EDITORIAL

A sociedade e o combate à corrupção

Não se deve ao acaso o dito segundo o qual “o olho do dono é que engorda o gado”. Ele traduz, com linguagem concreta, a importância de não deixar nas mãos de terceiros o que nos interessa diretamente. O conselho não se restringe a assuntos domésticos. Abrange os públicos — que afetam a sociedade em […]

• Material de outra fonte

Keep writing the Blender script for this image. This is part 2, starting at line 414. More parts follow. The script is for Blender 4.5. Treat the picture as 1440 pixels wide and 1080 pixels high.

Não se deve ao acaso o dito segundo o qual “o olho do dono é que engorda o gado”. Ele traduz, com linguagem concreta, a importância de não deixar nas mãos de terceiros o que nos interessa diretamente. O conselho não se restringe a assuntos domésticos. Abrange os públicos — que afetam a sociedade em geral.
É estranha à cultura brasileira a prática de fiscalizar o poder. Desde pequenos, aprendemos que o Estado é o grande pai. Dele vêm as soluções que afetam o dia a dia dos cidadãos. Da limpeza da calçada à qualidade da educação e da saúde, espera-se que o governo tome as medidas aptas a satisfazer anseios e urgências da população.
A burocracia, porém, nem sempre está sintonizada com as expectativas da comunidade. Sem avaliar a satisfação do consumidor, falta feedback ao administrador, que tampouco tem interesse em conhecer o resultado desta ou daquela iniciativa e a possibilidade de melhorá-las. Não só. Some-se ao descaso o hábito de fugir do povo. Daí os carros oficiais e os elevadores privativos.
Vem, pois, em boa hora, a campanha lançada pelos Ministérios Públicos de 21 países. Com o lema “Corrupção Não”, ela visa conscientizar a população do papel que pode desempenhar na prevenção e no combate dos malfeitos governamentais. A iniciativa se inspirou na campanha “O que você tem a ver com a corrupção?”, protagonizada pelo Ministério Público do Distrito Federal e Território (MPDFT), que, por sua vez, tem as raízes em projeto do MP de Santa Catarina, criado em 2004.
Embora esteja focada na corrupção, a campanha tem o poder de frutificar em outras áreas. A abrangência se relaciona com a capacidade de mudar o comportamento da população. Em vez de paciente da ação do Estado, o cidadão se torna agente, apto a propor providências importantes para a comunidade e a lhes acompanhar o destino.
Vale o exemplo de São José dos Pinhais. No município paranaense, grupo formado por 85 moradores fez 192 recomendações ao prefeito em outubro do ano passado. Entre elas, esvaziar o depósito de unidade de saúde para transformá-lo em sala de espera para pacientes. Até abril, 58% dos pedidos foram atendidos. A expectativa é que, em julho, o percentual de concretização atinja 80%.
As manifestações que tomaram as ruas em 2013 e voltaram em 2015 provam que o MP encontrará terra fértil. Impõe-se ampliar o arco de adesões. Os meios de comunicação de massa, aliados às redes sociais, podem prestar importante serviço ao país. A indignação da sociedade diante dos desmandos observados na administração pública tem de se converter em ação efetiva de alteração de rumo.
Com a guinada, mudará o discurso. No primeiro momento, em vez de “eles praticam malfeitos”, o brasileiro dirá “eu deixo praticar”. No segundo momento, modificar-se-á o tempo verbal. O passado tomará o lugar do presente: “Eu deixava praticar”. É o olho do dono cuidando do que lhe pertence.